Issues that surprised me, in no particular order other than this is how I remembered them, include (recalling that these are developer issues, and not necessarily issues an end user would notice or care about).

  1. No error reporting on plug-in installation failure.

    This is basic stuff. If there's a problem during the installation process, let the user know.

  2. Log errors to a central location.

    A developer published a break-through plug-in, without full code release though, that allows other developers to record a log message with a single line, and this was a breakthrough. I almost have to pick on this one, since Drupal has had watchdog() in since I started working on it in the 4.1 days many years ago.

  3. Multiple database connections corruption

    Different plugins, needing to create connections to a different database or its own connection to the WP database, can cause DB connection corruption errors. The recommended solution? Use the PHP mysql_* functions, losing all the DB helper functions of the package. This removes a large part of the alure of using a framework in the first place by removing the database abstraction layer (and forcing the user into the only database the plug-in author supports - what if the user wants to use postgres? Or Oracle?

    Update: apparently this issue was brought up from a bad bit of code, which has since been fixed in some plugin. Need to look to see if you can set up access to multiple databases in WP.

  4. Big fans of superficial criticisms

    In the GoPHP5 movement, rather than debate the merits and goals of the idea, a lead developer complains the site is ugly. This surprised me a LOT.

  5. Plugins for simple fixes

    A user needs to install a plugin to change a quote in a post title from an incorrect HTML code to a correct one. Another one that surprised me. I thought people considered Drupal to be complicated.

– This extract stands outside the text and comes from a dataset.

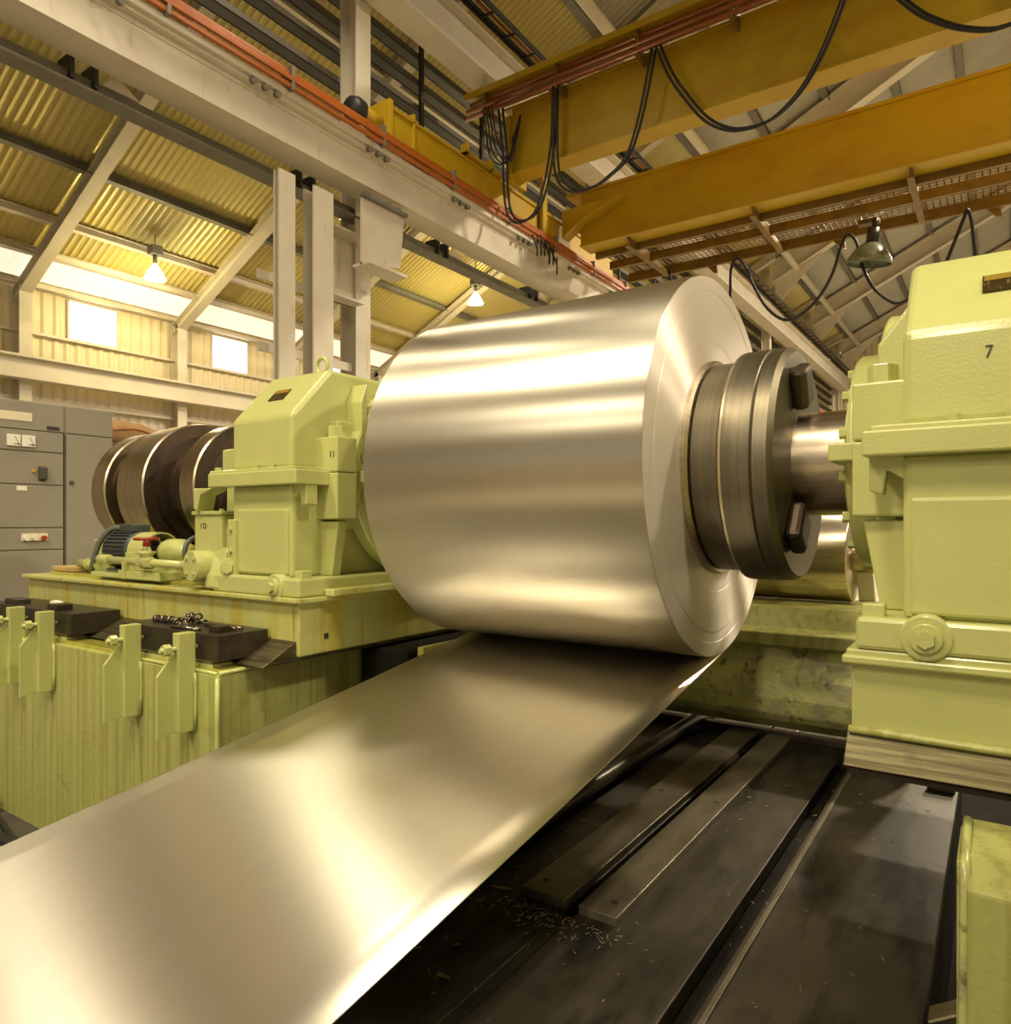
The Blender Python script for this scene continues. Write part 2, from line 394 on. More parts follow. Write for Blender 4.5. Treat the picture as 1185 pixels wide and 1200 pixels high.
# ------------------------------------------------------------------ unseen hall lamps (their own light with the reflector)
def lamp_reflector(root, c, r):
    mb = MB(); mb.lathe(c, (0,0,1), [(0, r), (.10, r*.92), (.28, r*.6), (.42, r*.25), (.50, .10), (.50, 0)], 32); obj('reflector', mb, M['tin'], root)
    mb = MB(); mb.cyl((c[0], c[1], c[2]+.5), (c[0], c[1], c[2]+.78), .10, 16); obj('ballast', mb, M['grey_steel'], root)
    mb = MB(); mb.cyl((c[0], c[1], c[2]+.78), (c[0], c[1], roof_z(c[0])-.02), .012, 8); obj('stem', mb, M['grey_steel'], root)
for i, (c, watts, r) in enumerate(UNSEEN_LAMPS):
    t = thing('unseen_lamp', 'unseen lamp with tin reflector, placed to light the hall', 'lamp', c, 'unseen lamps placed to light the hall')
    lamp_reflector(t, c, r)
    ld = bpy.data.lights.new('unseen_light', 'AREA'); ld.shape = 'DISK'; ld.size = r*1.7; ld.energy = watts; ld.color = WARM
    lo = bpy.data.objects.new('unseen_light', ld); COL.objects.link(lo); lo.parent = t; lo.location = (0, 0, .06)

# added unseen slab above the camera, shades deck and right bed block
t = thing('shade_slab', 'added unseen slab above the camera that shades the deck and bed block', 'platform', (.8, 0, 0))
for bx in ((-.95, 1.2, -.60, .68), (1.2, 3.2, -.60, 1.45)):
    mb = MB(); mb.box(*bx, 4.6, 4.66); obj('shade_plate', mb, M['grey_steel'], t)
for x, y in ((3.1, -.5), (3.1, 1.35)):
    mb = MB(); mb.box(x-.06, x+.06, y-.06, y+.06, 0, 4.6); obj('post', mb, M['grey_steel'], t)
for y in (-.5, .55):
    mb = MB(); mb.box(-.95, 3.2, y-.05, y+.05, 4.42, 4.6); obj('joist', mb, M['grey_steel'], t)

# ================================================================== COIL, STRIP, CHUCKS
CY, CZ, CR = 3.075, 2.017, .805
XR, XLc = -1.0, -2.334
coil = thing('aluminium_coil', 'huge bright coil of aluminium sheet held between the two green heads', 'coil', (-1.667, CY, CZ-CR))
mb = MB()
# bodies: barrel and slightly stepped end faces
mb.lathe((XLc, CY, CZ), (1,0,0), [(0, .30), (0, CR-.004), (.004, CR), (XR-XLc-.004, CR), (XR-XLc, CR-.004)], 160)
obj('wound_barrel', mb, M['coil'], coil)
prof = [(0, CR-.004)]; steps = [.745, .70, .53]
off = 0
for i, rr in enumerate(steps):
    d = [-.0015, .0015, -.001][i]
    prof += [(off, rr+.002), (off+d, rr)]; off += d
prof += [(off, .3)]
mb = MB(); mb.lathe((XR, CY, CZ), (1,0,0), prof, 160, smooth=False)
obj('wound_end_face', mb, M['coil_face'], coil)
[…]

  6. The view of Drupal as "THE" competitor

    The number of references to "Drupal converters" and Drupal does this and Drupal does that nearly universally implies that Drupal is the WP competitor of note. Personally, I find other blogging platforms like Typo3, or hosted ones like Vox, LiveJournal, or Blogger to be WP's correct competitors.

The part that gets me in all of this is that Wordpress developers seem to both drink the WP koolaid and have a chips on their collective shoulders.

I'll still continue to watch the project, with the intent of bringing to Drupal any nifty tools that Wordpress users get, but the glow of the project has worn off. What is it about discovering the insides of software that removes the shine so quickly?